I have long been intrigued by the love-hate relationship with the West widespread among Turkey's elites, particularly the Kemalists, but surely not restricted to them.

The West that is admired and emulated is simultaneously perceived as a force opposed to Turkey's progress and covertly aiming to subvert it. The Kemalist cliché “Westernization despite the West” perhaps best captures that mentality.

One reflection of the love-hate relationship is a certain feeling of inferiority and even shame before the West, what may be called auto-Orientalism in the Edward Said sense of the concept. Ayşe Zarakol, a young academic from Cambridge University, in a study titled “After Defeat: How the East learned to live with the West” (Cambridge University Press, 2011), analyzes what I call the love-hate relationship with the West. The study compares the reactions of three former empires to defeat by the West: the Ottoman Empire of World War I, Japan of World War II and the Soviet Union of the Cold War. She argues that the love-hate relationship has its roots in the international system, and is thus not specific to Turkey.

Western nations at the center of the international system and modernity have stigmatized the latecomers as lagging behind the West, as not being sufficiently modern, secular and civilized. Those subject to this stigmatization have gradually internalized it and developed feelings of inferiority, guilt and shame.

In the foreword to the Turkish edition of her book, Zarakol discusses the consequences for Turkey: “In the 19th century many non-European countries were stigmatized and vilified for not being European. Worst still, elites (and to a certain extent even the people receiving modern education) in these countries internalized such stigma. Who would deny that we are still trying to cope with this pathology and still have not overcome its effects?”

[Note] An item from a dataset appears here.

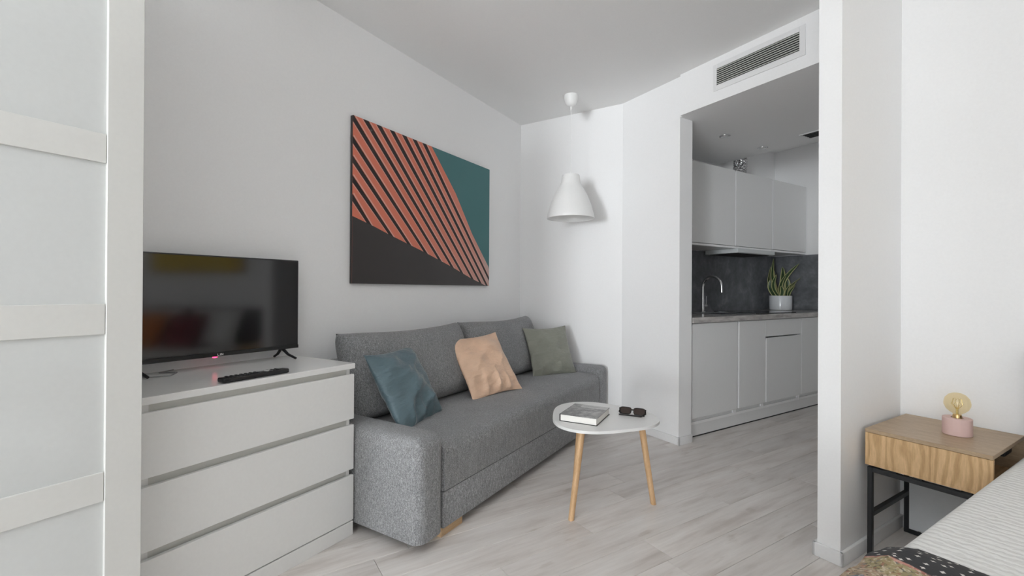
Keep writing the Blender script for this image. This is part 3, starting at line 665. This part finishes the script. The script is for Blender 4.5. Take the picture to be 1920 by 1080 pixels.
for i in range(4): obj('slat', B(-.195, .195, -.05 + i * .033 - .002, -.05 + i * .033 + .002, -.005, -.002), M_black, cv, smooth=0)
# ------------------------------------------------------------------ potted snake plant
pp = thing('potted_snake_plant', 'snake plant with yellow-edged leaves in a white pot', 'plant', kp(-2.588, 4.95, WTZ + .0005))
obj('pot', lathe(bmesh.new(), [(.098, 0), (.104, .004), (.106, .02), (.107, .148), (.105, .152), (.101, .150), (.100, .125)], 40, True, False), M_pot, pp)
obj('soil', lathe(bmesh.new(), [(.0005, .130), (.1005, .126)], 32, False, False), M_soil, pp)
RV = rt; DV = fw
def leaf(bx, bd_, tx, td, hgt, wid, bow=0., twist=0.):
    bm = bmesh.new(); uv = bm.loops.layers.uv.new('UVMap'); rows = []; N = 12
    for i in range(N + 1):
        s = i / N; x = bx + (tx - bx) * s + bow * math.sin(math.pi * s); d = bd_ + (td - bd_) * s; z = .125 + hgt * s
        w_ = wid * (.62 + .9 * s - .6 * s * s) * (1 - s ** 4) ** .7 * .5 + .0006; a = twist * s + twist * .3
        ax = RV * math.cos(a) + DV * math.sin(a); nx = DV * math.cos(a) - RV * math.sin(a); cpt = RV * x + DV * d + Vector((0, 0, z))
        rows.append([bm.verts.new(cpt + ax * w_ * q_ + nx * (abs(q_) * w_ * -.35 + .0)) for q_ in (-1, -.66, 0, .66, 1)])
    for i in range(N):
        for j in range(4):
            f = bm.faces.new((rows[i][j], rows[i][j + 1], rows[i + 1][j + 1], rows[i + 1][j]))
            for lp, (uj, vi) in zip(f.loops, ((j, i), (j + 1, i), (j + 1, i + 1), (j, i + 1))): lp[uv].uv = ((0, .17, .5, .83, 1)[uj], vi / N)
    o = obj('leaf', bm, M_leaf, pp, smooth=80); md = o.modifiers.new('thickness', 'SOLIDIFY'); md.thickness = .003
for a in [(-.02, .0, -.066, .02, .420, .066, -.045, .5), (.02, .01, .190, -.01, .370, .052, -.070, -.7), (.02, -.03, .170, -.06, .215, .052, -.05, .6), (.03, -.01, .165, .0, .170, .044, -.035, -.7),
          (.0, .03, .035, .03, .335, .080, .01, .2), (-.05, .0, -.115, -.02, .200, .056, -.03, -.6), (.03, -.05, .055, -.07, .145, .052, -.02, .5), (-.04, -.05, -.045, -.08, .130, .050, .02, -.4),
          (-.01, -.04, .03, -.05, .26, .060, -.045, .4), (-.05, .02, -.090, .03, .335, .058, -.05, .7), (.05, .03, .07, .04, .25, .062, .035, -.4), (.0, .0, -.04, .05, .29, .064, -.03, 1.0), (.06, -.02, .12, -.05, .14, .046, -.02, .3), (-.03, -.03, -.075, -.05, .25, .058, -.055, .3)]: leaf(*a)
# ------------------------------------------------------------------ bed
bd_ = thing('bed', 'double bed with white quilt beside the oak nightstand', 'bed', kp(.36, 1.68, 0), KROT)
bm = B(-.76, .76, -.95, .95, .08, .24, r=.01)
obj('base', bm, M_headboard, bd_); obj('mattress', B(-.785, .785, -.965, .965, .245, .472, r=.03, seg=3), M_linen, bd_)
obj('headboard', B(-.80, .80, .975, 1.035, .05, .90, r=.015), M_headboard, bd_)
for x in (-.7, .7):
    for y in (-.88, .88): obj('leg', B(x - .03, x + .03, y - .03, y + .03, 0, .08), M_headboard, bd_)
def cover(hl, y0_, y1_, zt_, zb_, r=.028):
    bm = bmesh.new(); prof = [(-hl, zb_), (-hl, zt_ - r)]
    for i in range(1, 6): a = i / 6 * math.pi / 2; prof.append((-hl + r * (1 - math.cos(a)), zt_ - r + r * math.sin(a)))
    prof.append((-hl + r, zt_)); N = 24
    top = [(-hl + r + (2 * hl - 2 * r) * i / N, zt_) for i in range(1, N)]; full = prof + top + [(-x, z) for x, z in prof[::-1]]
    rows = []
    ys = [y0_ + (y1_ - y0_) * j / 40 for j in range(41)]
    for y in ys: rows.append([bm.verts.new((x, y, z + (.002 * math.sin(9 * x + 4 * y) if z > zt_ - .001 else 0))) for x, z in full])
    for a, b in zip(rows, rows[1:]):
        for i in range(len(full) - 1): bm.faces.new((a[i], a[i + 1], b[i + 1], b[i]))
    return bm
o = obj('bedspread', cover(.80, -.985, .968, .500, .12), M_bedspread, loc=kp(.36, 1.68, 0), rotz=KROT, smooth=60); md = o.modifiers.new('thickness', 'SOLIDIFY'); md.thickness = .008; md.offset = 1
tag(o, 'white textured quilt spread over the bed', 'bedspread')
def throw():
    bm = bmesh.new(); rows = []; NK = 46; NS = 46
    for j in range(NK + 1):
        k = -.62 + .775 * j / NK; row = []
        for i in range(NS + 1):
            s = i / NS * 1.35 - .34          # arc length from the edge: negative hangs down
            pf = .004 * math.sin(k * 31 + 1) * math.sin(s * 27) + .003 * math.sin(k * 60 + s * 45)
            e = min(1, (.155 - k) / .10); e = math.sin(max(0, e) * math.pi / 2); th_ = .010 + (.024 + pf) * e
            r = .05
            if s < -r * .6: l_, z_ = -.448 - th_ + .012 * math.sin(k * 17 + 2), .455 + (s + r * .6)
            elif s < r: a = (s + r * .6) / (1.6 * r) * math.pi / 2; l_ = -.448 - th_ + (r + th_) * (1 - math.cos(a)); z_ = .455 + (.502 + th_ - .455) * math.sin(a)
            else: l_, z_ = -.448 + r + (s - r), .502 + th_
            row.append(bm.verts.new((l_ + .448, k, z_)))
        rows.append(row)
    for a, b in zip(rows, rows[1:]):
        for i in range(NS): bm.faces.new((a[i], a[i + 1], b[i + 1], b[i]))
    return bm
o = obj('patchwork_throw', throw(), M_throw, loc=kp(-.448, 1.235, 0), rotz=KROT, smooth=80); md = o.modifiers.new('thickness', 'SOLIDIFY'); md.thickness = .008; md.offset = -1
tag(o, 'floral patchwork throw with dark flowered border across the bed foot', 'throw')
def bedpillow(name, l, k, z, w_, h_, th_, mat, label, cat='pillow', lean=.45, seed=1):
    bm = superpillow(w_, h_, th_, p=2.6, q=.5, ear=.05, n=20, wr=.005, seed=seed); m = Matrix.Rotation(math.pi / 2 - lean, 4, 'X'); bm.transform(m)
    tag(obj(name, bm, mat, loc=kp(l, k, z), rotz=KROT, smooth=70), label, cat, 'pillows by the headboard')
bedpillow('bed_pillow', .0, 2.50, .70, .6, .42, .16, M_linen, 'white pillow on the bed by the headboard end nearest the nightstand', seed=11)
bedpillow('bed_pillow', .72, 2.50, .70, .6, .42, .16, M_linen, 'white pillow on the bed at the headboard end farther from the nightstand', seed=12)
bedpillow('bed_cushion', .18, 2.33, .68, .42, .40, .14, M_red, 'dark red cushion leaning on the white pillows', 'cushion', .5, 13)
bedpillow('bed_cushion', .62, 2.30, .68, .44, .40, .14, M_orange, 'orange cushion leaning on the white pillows', 'cushion', .5, 14)
pf = thing('framed_picture', 'wide yellow print on the wall above the bed', 'picture', kp(.40, KR - .001, 1.58), KROT)
obj('frame', B(-.60, .60, -.022, 0, -.30, .30, r=.003), M_black, pf); obj('print', B(-.585, .585, -.0235, -.022, -.285, .285), M_picture, pf, smooth=0)
# ------------------------------------------------------------------ nightstand
ns = thing('nightstand', 'oak veneer nightstand box on a black steel frame', 'nightstand', kp(-.655, 2.505, 0), KROT)
nx0, nx1, ny0, ny1 = -.190, .190, -.220, .215
obj('top_panel', B(nx0, nx1, ny0 - .002, ny1, .529, .544, r=.001, seg=1), M_oaktop, ns)
obj('front_panel', B(nx0, nx1, ny0, ny0 + .014, .402, .5275, r=.001, seg=1), M_oakfront, ns)
obj('back_panel', B(nx0, nx1, ny1 - .014, ny1, .402, .5285), M_oaktop, ns); obj('bottom_panel', B(nx0, nx1, ny0 + .001, ny1, .392, .404), M_oakfront, ns)
obj('side_panel', B(nx0, nx0 + .012, ny0 + .014, ny1 - .014, .404, .5285), M_oaktop, ns)
obj('hinge_bracket', B(nx1 - .06, nx1 - .02, .03, .13, .486, .510, r=.004), M_bmetal, ns)
q = .018; fx0, fx1, fy0, fy1 = -.184, .178, ny0 + .004, ny1 - .02
def bar(name, *a): obj(name, B(*a, r=.0015, seg=1), M_bmetal, ns)
for x in (fx0, fx1 - q):
    for y in (fy0, fy1 - q): bar('leg', x, x + q, y, y + q, 0, .384)
bar('rail', fx0 + q, fx1 - q, fy0, fy0 + q, .364, .384); bar('rail', fx0 + q, fx1 - q, fy1 - q, fy1, .364, .384)
for x in (fx0, fx1 - q):
    bar('rail', x, x + q, fy0 + q, fy1 - q, .364, .384); bar('rail', x, x + q, fy0 + q, fy1 - q, .175, .195)
bar('foot_rail', fx0 + q, fx1 - q, fy1 - q, fy1, 0, .02); bar('foot_tab', fx0 + q, fx0 + .05, fy0, fy0 + q, 0, .010)
for x in (-.10, -.02, .12): obj('tab', B(x - .014, x + .014, fy0 + .002, fy0 + q, .384, .3925), M_bmetal, ns, smooth=0)
obj('back_panel', B(fx0 + q, fx1 - q, fy1 - .012, fy1 - .006, .02, .364), plain('pale_glass_panel', (.74, .77, .80), .3), ns, smooth=0)
obj('screw', lathe(bmesh.new(), [(.0005, 0), (.0055, 0), (.0055, .003), (.0005, .004)], 12, False, False), M_chrome, ns, loc=(fx0 + .055, fy1 - q / 2 - .0, .02))
# bulb lamp on the nightstand
bl = thing('bulb_lamp', 'pink cylinder lamp with bare amber globe bulb on nightstand', 'lamp', kp(-.613, 2.505, .5445))
obj('base', lathe(bmesh.new(), [(.044, 0), (.0455, .002), (.0455, .066), (.044, .068), (.020, .068), (.019, .060)], 40), M_pink, bl)
obj('socket', lathe(bmesh.new(), [(.015, .058), (.015, .072), (.013, .080)], 24), M_brass, bl)
gl = [(.0125, .074), (.0130, .084), (.022, .090), (.034, .102), (.0405, .118), (.041, .128), (.037, .146), (.026, .160), (.013, .1665), (.0004, .168)]
bm = lathe(bmesh.new(), gl, 36, False, False); obj('globe', bm, M_bulb, bl, smooth=80)
bm = tube(bmesh.new(), [(0, 0, .08), (0, 0, .108)], .004, 10)
for i in range(8): a = i * math.pi / 4; tube(bm, [(.004 * math.cos(a), .004 * math.sin(a), .104), (.018 * math.cos(a), .018 * math.sin(a), .122), (.012 * math.cos(a + .4), .012 * math.sin(a + .4), .145)], .0008, 5)
obj('filament', bm, M_fil, bl)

She points to the difference the Justice and Development Party (AKP) government has made: “AKP leadership sees Turkey's relationship with the West differently than former governments and particularly diplomatic corps… This does not, however, mean that it has done away with the problems dealt with in this book, but it has managed to display a divergent, less apologetic approach compared to older cadres… When that new approach combined with changes in the international system and increasing economic power, [as if suddenly] a Turkey with aims for regional leadership and a more assertive stance towards the West has appeared on the scene…”

Zarakol does not, however, neglect to add: “The difference the AKP has made in Turkey's foreign policy cannot be denied, but this at least for now is on the surface, since it challenges only Turkey's position and not the mentality. Turkey's foreign policy is still Western-oriented. … It still sees the regions outside of the West out of this lens, and assumes the attitude of a big brother towards them. … It presumes to know the Middle East well and even to be able to save it. … But the concept of itself as leader of others who are stigmatized is in fact an extension of the psychology of the stigmatization it shares with them. … The difference the AKP has made is also under threat of dissolving as the party increasingly integrates with the state.”

The lesson Zarakol draws for Turkey is this: “All of the above does not mean that we can avoid assuming responsibility for our problems. But the resolution of those problems requires that we do not swing between self-praise and self-vilification. It requires that both the positive and the negative in history are conceived as parts of a whole.”

Zarakol's study is a highly significant contribution to the understanding of the psychology of Turkey's relationship with the West. I tend to agree with most of her analysis. What I would add to it is that the standards of human rights and democracy have evolved in the West through very costly internal struggles. Only by firmly establishing those standards can Turkey overcome those feelings of backwardness, shame and guilt Zarakol refers to, and consolidate self-respect and self-confidence.